Debió ser muy ejemplar la presencia de los Apóstoles Pedro y Pablo en la prisión romana cuando se aproximaba su martirio. Habían empleado bien el tiempo para la extensión del Evangelio. Tanto el mundo judío como los gentiles habían tenido ya noticia de la Buena Nueva de la Salvación, quedaba organizada la Iglesia en sus elementos más firmes y estaban presentes ya en el mundo los que continuarían hasta que el Señor de la Historia decida el fin de la presencia del hombre sobre la faz de la tierra. Ellos intuyen que está próximo el fin de su carrera; el propio Pablo lo deja por escrito en sus cartas. Sólo queda recorrer la recta final.
El Martirologio Romano, así como el de Beda, Usuardo y Adón consignan en sus listados de mártires a Proceso y Martiniano. Resumen la entrega de su vida por Cristo presentándolos como dos de los principales carceleros que tenían la misión de custodiar la cárcel Mamertina de Roma en tiempos de Nerón y del encarcelamiento de los Apóstoles previo a su martirio.
Sin ser muy explícitos sobre su existencia, la áurea de los siglos adornó con posibilidades lo desconocido de su vida, constituyéndolas en catequesis devota. Se les presenta como soldados probablemente zafios, algo brutos y más que ensombrecidos por la escoria de la sociedad que tienen que soportar cada día en aquella cárcel pestilente. Debió resultarles extraña la presencia de aquellos dos presos que no aúllan ni vociferan como los demás; no insultan ni blasfeman, no maldicen ni amenazan. Más bien les pudieron parecer faltos de razón o trastornados por la sencillez y ensimismamiento que por tanto rato mantenían; y a lo que no encontraban ninguna explicación era a la atención que prestaban a sus compañeros de prisión a los que intentan consolar, atendiéndoles como pueden; hasta han visto que les daban de su comida y que han ayudado a moverse a los que ya ni eso pueden.
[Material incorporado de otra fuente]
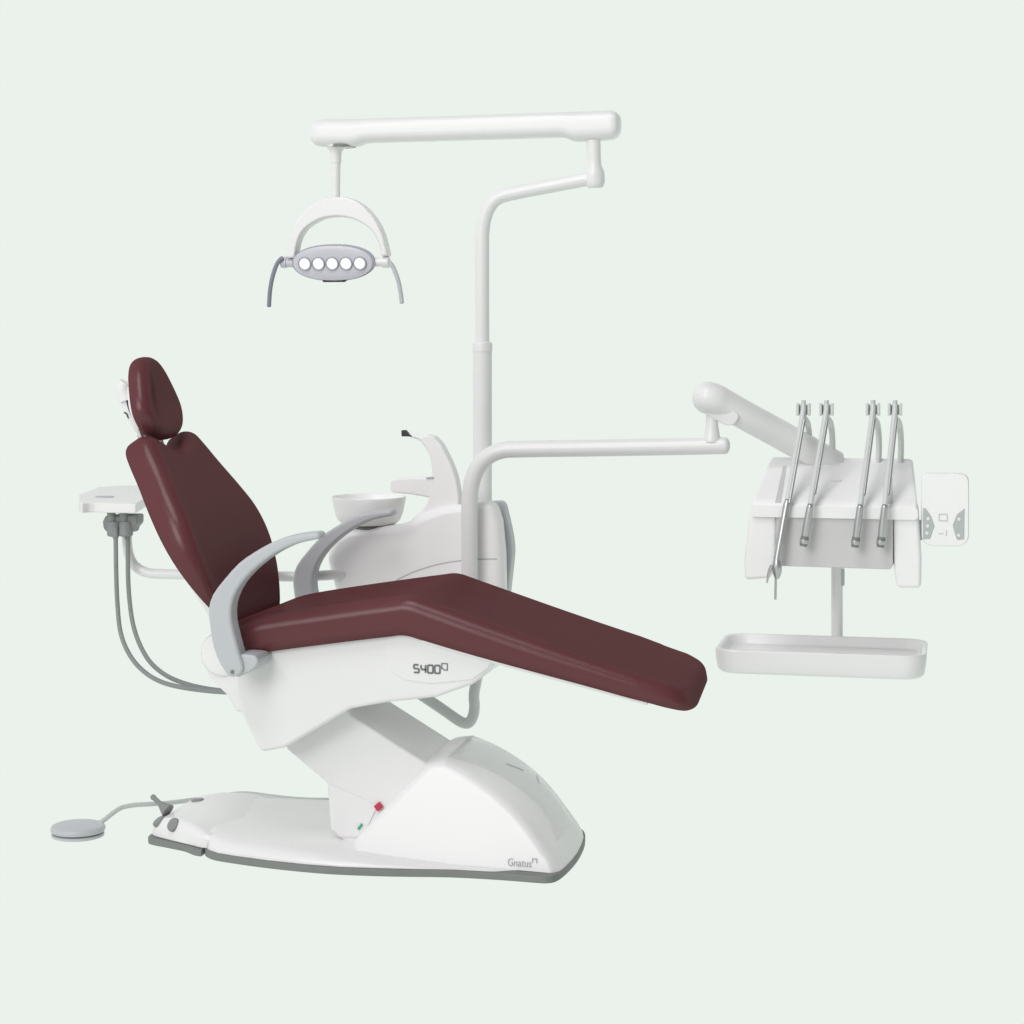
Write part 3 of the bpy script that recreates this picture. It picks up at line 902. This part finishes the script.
# ------------------------------------------------------------------ assistant tray
AY = .33
TZ = .822
asst = thing('assistant_arm', 'small white assistant tray with round recess on a bent tube left of the backrest', 'assistant tray', (at(126, 560, AY).x, AY, at(126, 560, AY).z))
pts = [(78.5, 494.5), (79, 501.5), (82, 503.2), (89, 502.6), (95, 502.4), (106, 502.9), (136, 503.6), (147, 497), (168, 491), (170, 485), (120, 485.5), (98, 487), (90, 490.5)]
bm = bmesh.new(); prism(bm, xy(pts, TZ), 'z', TZ - .027, TZ, .004, 3, .2)
tr = obj('tray', bm, M_white, asst)
bm = bmesh.new(); c = atz(104.5, 497, TZ); lathe(bm, [(.0265, .0), (.0265, .0018), (.022, .0018), (.0195, .0006), (0, .0006)], c, (0, 0, 1), 32)
obj('cup_recess', bm, M_arm, tr)
bm = bmesh.new()
p = [at(*q, AY) for q in ((127, 512), (127, 540), (129, 555), (135, 566), (147, 572.5), (165, 574), (220, 575), (300, 576.5), (345, 577.5))]
p[-1].y += .11
tube(bm, cr(p, 5), .0138, 20)
obj('support_tube', bm, M_tube, asst)
HY = AY - .05
bm = bmesh.new()
a, b = at(105, 516, HY), at(140, 533, HY)
poly = xz([(108, 515), (140, 514), (140, 523), (136, 527), (135, 532), (110, 532.5), (106, 528), (105, 521)], HY)
prism(bm, poly, 'y', HY - .02, HY + .03, .006, 3)
ho = obj('hose_holder', bm, M_grey, asst)
for px in (112, 124):
    bm = bmesh.new(); a = at(px, 517.5, HY - .018)
    lathe(bm, [(0, .034), (.009, .033), (.0115, .028), (.0115, -.008), (.0, -.008)], a, (-.1, -.25, 1), 20)
    k = obj('holder_knob', bm, M_grey, ho)
    bm = bmesh.new(); lathe(bm, [(0, .014), (.015, .013), (.019, .007), (.019, -.024), (.015, -.028), (0, -.028)], at(px + 2, 526, HY - .016), (0, 0, 1), 22)
    obj('holder_socket', bm, M_grey, ho)

S1 = [(115.5, 531), (115.8, 545), (116.2, 574), (117.5, 605), (120.5, 632), (128, 652), (140, 668), (157, 680), (180, 687), (215, 691.5), (240, 692), (280, 690)]
S2 = [(127.5, 531), (128, 545), (128, 574), (129.5, 600), (133, 624), (140, 645), (151, 663), (168, 676.5), (190, 685), (216, 690), (240, 691), (282, 689)]
for pts, lb, dz in ((S1, 'left grey suction hose hanging from the holder under the small tray, the outer curve', -.01), (S2, 'right grey suction hose hanging beside the tube under the small tray, the inner curve', .012)):
    th = thing('suction_hose', lb, 'suction hose', at(pts[0][0], pts[0][1], HY), 'suction hoses under the small tray')
    p = [at(q[0], q[1], HY - .016 + (.05 - HY) * min(1, max(0, (k - 3) / 7)) ** 1.5 + dz) for k, q in enumerate(pts)]
    bm = bmesh.new(); tube(bm, cr(p, 6), .0062, 14)
    obj('hose', bm, M_hose, th)
    bm = bmesh.new(); lathe(bm, [(0, .012), (.008, .011), (.0085, -.016), (.0064, -.022), (0, -.022)], p[0], (0, 0, 1), 16)
    obj('hose_collar', bm, M_grey, th)

# ------------------------------------------------------------------ foot control
fc = atz(78, 836.5, 0)
foot = thing('foot_control', 'round flat grey foot control disc with pale cord on the floor at left', 'foot control', (fc.x, fc.y, 0))
bm = bmesh.new(); lathe(bm, [(0, .0), (.060, .0), (.066, .002), (.066, .008), (.060, .010), (0, .010)], (fc.x, fc.y, .001), (0, 0, 1), 56)
obj('disc_base', bm, M_arm, foot)
bm = bmesh.new(); lathe(bm, [(0, .0), (.061, .0), (.061, .004), (0, .004)], (fc.x, fc.y, .0105), (0, 0, 1), 48)
obj('disc_gap', bm, M_rim, foot)
bm = bmesh.new(); lathe(bm, [(.060, .0), (.0665, .001), (.0685, .005), (.0685, .010), (.066, .0145), (.060, .017), (.03, .0185), (0, .019)], (fc.x, fc.y, .0135), (0, 0, 1), 56)
obj('disc_top', bm, M_arm, foot)
bm = bmesh.new()
p = [atz(97, 824, .02), atz(104, 820, .03), atz(113, 813, .04), atz(122, 807.5, .045), atz(135, 805, .045), atz(152, 804, .04), atz(168, 803, .03), atz(200, 799, .02), atz(218, 797, .02), atz(235, 794, .02), atz(250, 793.8, .02), atz(275, 797, .02), atz(300, 799.5, .02), atz(330, 800, .02), Vector((-.25, .38, .02)), Vector((-.17, .31, .013)), Vector((-.14, .24, .012))]
tube(bm, cr(p, 5), .0062, 12)
obj('cord', bm, M_cord, foot)

# ------------------------------------------------------------------ world, lamps, camera
w = bpy.data.worlds.new('World'); scene.world = w; w.use_nodes = True
wt = w.node_tree; bg = wt.nodes['Background']; bg.inputs['Color'].default_value = (.97, .97, 1, 1)
wc = wt.nodes.new('ShaderNodeTexCoord'); wx = wt.nodes.new('ShaderNodeSeparateXYZ'); wm = wt.nodes.new('ShaderNodeMapRange')
wt.links.new(wc.outputs['Generated'], wx.inputs[0]); wt.links.new(wx.outputs['X'], wm.inputs['Value'])
wm.inputs['From Min'].default_value = -.8; wm.inputs['From Max'].default_value = .8
wm.inputs['To Min'].default_value = .74; wm.inputs['To Max'].default_value = .10    # uneven ambient, added to darken surfaces facing right
wt.links.new(wm.outputs[0], bg.inputs['Strength'])


def area(name, loc, target, size, power, color=(1, 1, 1)):
    l = bpy.data.lights.new(name, 'AREA'); l.shape = 'SQUARE'; l.size = size; l.energy = power; l.color = color
    o = bpy.data.objects.new(name, l); col.objects.link(o); o.location = loc
    d = Vector(target) - Vector(loc); o.rotation_euler = d.to_track_quat('-Z', 'Y').to_euler()
    return o


area('key_light', (-2.2, -8.0, 4.4), (.1, 0, .8), 4.0, 300, (1, .985, .97))
area('top_light', (-.4, -3.2, 6.2), (.1, .3, .7), 2.6, 115)

cam = bpy.data.cameras.new('Camera'); co = bpy.data.objects.new('Camera', cam); col.objects.link(co)
co.location = CAM; co.rotation_euler = (math.pi / 2, 0, TH)
cam.sensor_width = 36; cam.lens = FPX / 1024 * 36
cam.shift_y = -(512 - YH) / 1024
cam.clip_start = .05; cam.clip_end = 100
scene.camera = co
scene.view_settings.view_transform = 'Standard'; scene.view_settings.look = 'None'
scene.view_settings.exposure = 0; scene.view_settings.gamma = 1
scene.render.resolution_x = scene.render.resolution_y = 1024
scene.cycles.max_bounces = 8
Y les hablan de bondad, de vivir siempre, de resurrección. Un judío, Cristo, les dará la libertad y la salud. Alguno parece que les escucha con especial atención y lo incomprensible es que con la última remesa de presos que ha llegado por haber incendiado nada menos que la ciudad de Roma, ha cambiado el tono de la cárcel donde empiezan a oírse cantos y hasta sonrisa en los labios resecos por la fiebre, el contagio y el temor.
Los dos carceleros comienzan prestando atención a lo que dicen y terminan acercándose a recibir, en susurros y casi a escondidas, instrucción. Una luz del cielo se les ha encendido dentro; piden ser discípulos, quieren recibir el bautismo y se ofrecen como sustitutos de sus puestos dejándoles abierta la prisión. Una fuente de agua brota de la piedra, signada por Pedro con la cruz, para poder administrar el bautismo a ellos y a otros cuarenta y siete más. Esa es la fuente que desde entonces da agua milagrosa a quien quiere beberla para remedio de algún mal.
Sabedor el juez Paulino de lo sucedido les llama al orden, animándoles a dejar lo que incautamente han abrazado e instándoles a ofrecer culto y reconocimiento a los dioses de siempre. Pero nada puede remover su decisión y, después de escupir la estatua de Júpiter, son azotados y atormentados con la pena del fuego en la que no se sabe cómo el juez se queda ciego, es poseído del demonio y muere en tres días. A los dos que fueron carceleros les cortaron la cabeza en la Via Aurelia, fuera de los muros de la ciudad, el día 2 de Julio, dejando sus cuerpos a los perros.
Dicen que la piadosa Lucina -matrona que nunca falta en la recogida de cuerpos de mártires- los mandó levantar y dar sepultura en su propiedad hasta que pudieron trasladarse a la iglesia que construyó en su honor.
Valga la historia posible de Proceso y Maximiano para ayudarnos a sus lectores, si no a investigar si en todos los puntos fue verdad, al menos para fortalecernos en los valores que no fallan y que ellos supieran elegir frente a la quincallería de esta vida.
Dos soldados que custodiaron a los Apóstoles San Pedro y San Pablo en la cárcel mamertina, los cuales, viendo los prodigios que obraban los santos, se convirtieron, y allí en la prisión fueron bautizados. Con ellos se convirtieron otros cuarenta y siete hombres y mujeres. Roma les tuvo grande devoción en la Edad Media. San Gregorio Magno pronunció su homilía 32 en la basílica de estos dos mártires y en ella habló así al pueblo romano: "A los cuerpos de estos santos vienen los enfermos y vuelven sanos; vienen los que han jurado falso y son afligidos de los demonios; vienen los endemoniados y quedan libres. ¿Cómo pensamos que viven estos santos allá donde de veras vivan, pues aquí, donde están muertos, viven con tantos milagros?" Roma, s. I.